Cate Campbell missing a medal in the 100m freestyle final was a shock to me when I felt she was set up to win it but that widespread reaction needs perspective.
It’s not a case for the Department of Kneejerk Reactions to cry about turns and tapers, suddenly send everyone to a sports psychologist or flip the timing of Australia’s Olympics trials to mirror the Americans a month out from competition.
The first thing I’d say is that Cate absolutely nailed her relay gold medal swim and her heat and semi-final of the 100m freestyle so the weight of being the public face of the swim team for months didn’t show there.
The 100m final was the one she really, really wanted to win and the pressure to deliver got to her. She swam a bad race.
Whether or not she panicked after a poor start off the blocks in the final, it certainly threw her off following her game plan. The girl who was cruising and made it look easy in the semi suddenly had a much higher stroke rate and was pushing hard to get back into race.
She was more than a second off her world record of early July. It absolutely reinforced that the Olympics is about racing and staying in control which elevates even more what Kyle Chalmers was able to do in his first big men’s 100m.
Mitch Larkin’s silver in the 200m backstroke was some redemption for the two-time world champion, I don’t know what was off with Emily Seebohm and the Australian swim coach said there were no excuses with Cam McEvoy when he was outswum in the 100m final.
At the Olympics the whole world has put in an extra effort, what is at stake is so much more important and the nerves and risks are more elevated.
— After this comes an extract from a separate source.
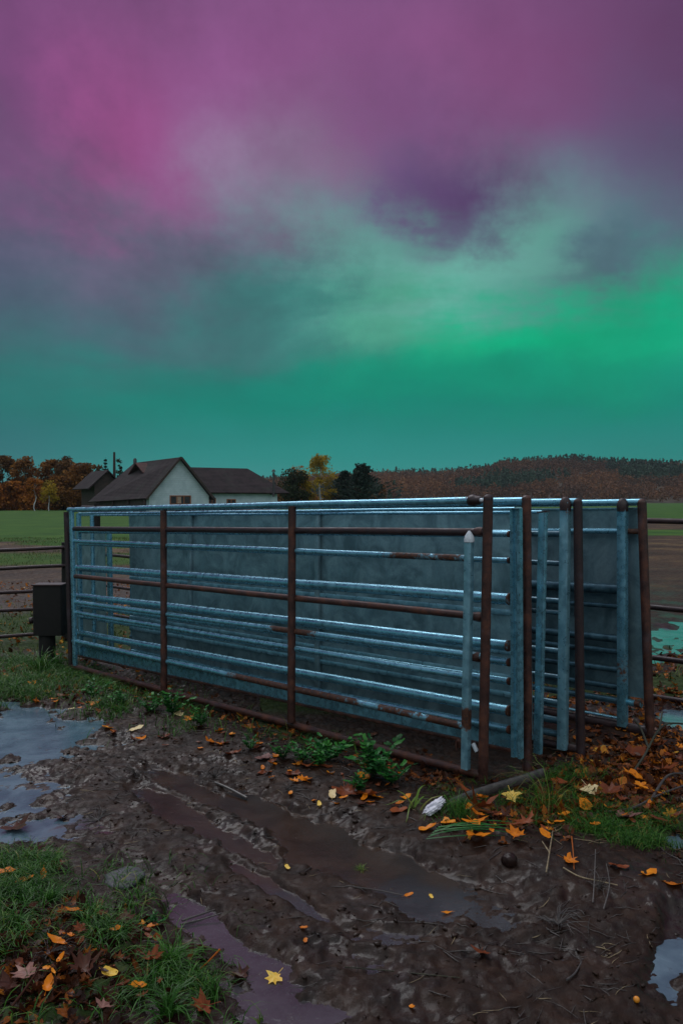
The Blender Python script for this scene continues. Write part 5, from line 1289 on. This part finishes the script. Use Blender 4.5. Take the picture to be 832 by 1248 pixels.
twig('stick', 'thin dark stick across the track at centre right', [[(430, 1083, .008), (460, 1088, .01), (492, 1094, .008)]], .003, M_twig, (1, .6), 'stick')
twig('stick', 'thin dark twig lying diagonally on the right mud', [[(690, 1200, .01), (700, 1190, .01), (708, 1176, .01)]], .0035, M_board, (1, .6), 'stick')
twig('dry_stalk', 'pale dry stalk bent upright from the mud below the right bank', [[(665, 1066, .01), (669, 1048, .03), (673, 1030, .06)], [(669, 1048, .03), (660, 1040, .05)]], .0032, M_twig_pale, (1, .6), 'stalk')
twig('dry_stalk', 'straight orange dry stalk standing right of the bent one', [[(699, 1060, .0), (698, 1048, .025), (696, 1034, .05)]], .0035, M_leaf_orange, (.5, .8), 'stalk')
twig('dry_stalk', 'long curved pale stalk running over the mud below the right bank', [[(686, 1064, .01), (705, 1075, .015), (728, 1081, .012), (752, 1082, .01)]], .0035, M_twig_pale, (.9, .6), 'stalk')
twig('dry_stalk', 'pair of thin stalks standing in the mud above the bare root clump', [[(722, 1100, .0), (724, 1080, .04), (725, 1060, .08)], [(735, 1108, 0), (742, 1092, .04), (738, 1078, .07)]], .003, M_twig, (1, .6), 'stalk')
twig('dry_stalk', 'orange brown stalk slanting over the bottom left grass', [[(15, 1235, .02), (35, 1218, .05), (52, 1206, .07)]], .004, M_leaf_rust, (1, .6), 'stalk')
twig('dry_stalk', 'thin tan stalk leaning over the smooth mud near the bottom', [[(240, 1190, .02), (255, 1182, .03), (268, 1172, .04)]], .003, M_leaf_orange, (.4, 1.2), 'stalk')
def root_clump(px, py, spx, label, mat, n=16, up=(.1, .9), seed=1, r=.0017):
    g = G(px, py); s = spx/F*g.y; rg = random.Random(seed); mb = MB()
    for i in range(n):
        a = rg.uniform(0, 6.28); L = s*rg.uniform(.5, 1.1); el = rg.uniform(*up); pts = []; b = rg.uniform(-.6, .6)
        for k in range(7):
            q = k/6; aa = a+b*q; z = L*q*math.sin(el)*(1-.75*q)
            x = g.x+math.cos(aa)*L*q*math.cos(el); y = g.y+math.sin(aa)*L*q*math.cos(el); pts.append(Vector((x, y, max(Hs(x, y), float(floor_w(x, y)))+.003+z)))
        mb.tube(pts, r, 5, None, [1, .9, .8, .65, .5, .35, .2])
    mb.build('root_clump', mat, None, origin=g, label=label, cat='dead plant', group='dead root clumps')
root_clump(680, 1128, 52, 'splayed clump of pale dead roots on the mud at right', M_board, 26, (.1, .9), 1)
root_clump(165, 945, 38, 'dark bristly dead clump at the edge of the left puddle', M_twig, 24, (.3, 1.3), 2)
root_clump(262, 948, 50, 'dark twiggy clump on clods below the middle of the gate', M_twig, 26, (.2, 1.2), 3)
root_clump(350, 905+60, 34, 'small dark twiggy clump near the pale stick', M_twig, 14, (.2, 1.2), 4)
root_clump(730, 1085, 40, 'sparse dark stalk clump above the pale roots', M_twig, 12, (.4, 1.3), 5)
root_clump(60, 1165, 60, 'tangle of dark stalks in the bottom left bank', M_twig, 22, (.1, .8), 6)
root_clump(120, 1000, 34, 'thin straw tangle on the wet mud right of the left puddle', M_board, 26, (.02, .3), 7, .0018)

# ================================================================ HAZE
def haze():
    mb = MB(); mb.box((0, 560, 22.5), 2600, 1240, 53)
    m = bpy.data.materials.new('haze_air'); m.use_nodes = True; t = NT(m.node_tree); t.n.remove(t.n['Principled BSDF'])
    pv = t.add('ShaderNodeVolumePrincipled'); pv.inputs['Color'].default_value = (.75, .85, .9, 1); pv.inputs['Density'].default_value = .0001
    t.link(pv.outputs[0], t.n['Material Output'].inputs['Volume'])
    mb.build('haze', m, None, False, kind='stuff', label='thin damp evening haze')
haze()

# ================================================================ RENDER SETTINGS
S.render.engine = 'CYCLES'
S.cycles.use_denoising = True
S.cycles.max_bounces = 6
S.cycles.diffuse_bounces = 3; S.cycles.glossy_bounces = 3
S.cycles.sample_clamp_indirect = 4
S.view_settings.view_transform = 'Standard'; S.view_settings.look = 'None'
S.view_settings.exposure = 0.28; S.view_settings.gamma = 1.0; S.view_settings.use_curve_mapping = False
Michael Klim, Sam Riley, Eamon Sullivan, James Magnussen, Susie O’Neill ... favourites get beaten at the Olympics.
Almost all our swimming favourites have missed individual gold and our bolts from the blue like Chalmers and Mack Horton have shaken up the pool. Amazing.
The music stopped for the swim team on this particular day when excitement stalled on visions of a six or seven gold medal campaign.
Compared to the 2012 London Olympics, three gold medals and a bunch of bronze and silver is still a really solid Games with Mack Horton and others still to swim. It still puts a youth-orientated team on new-era footing.
The comment that was most telling for me from Cate Campbell when she was trying to make sense of her emptiness in Rio was “please still love me back.”
The emotions were swirling around her but it was an indicator to me, certainly post-race, that she was very worried about the consequences of not performing the way she hoped and people just adoring “Cate the Swimmer”.
That can be one of the behaviours when perspective is lost and you have been caught up in this whirl that you are fighting for sheep stations.
While no one can deny this is the most important event Cate is ever going to compete in as a swimmer, it is swimming at the end of the day.
Before the Olympics, Cate made special mention of a line from the Cool Runnings movie about Jamaica’s bobsled team which competed at the 1988 Winter Olympic Games in Calgary.
She referenced the quote: “A gold medal is a wonderful thing but if you’re not enough without it you will never be enough with it.”
Maybe she was trying to talk herself into something she didn’t naturally have.
It might be the thing she has to think about working on but I would say Cate is a wonderful ambassador for swimming and such a reflection of the team’s excellent culture change.
Everyone is proud of the way she and sister Bronte have represented themselves.
They will be drained emotionally but just as they have supported each other through the highs they will support each through this tough period to make sense of what comes next.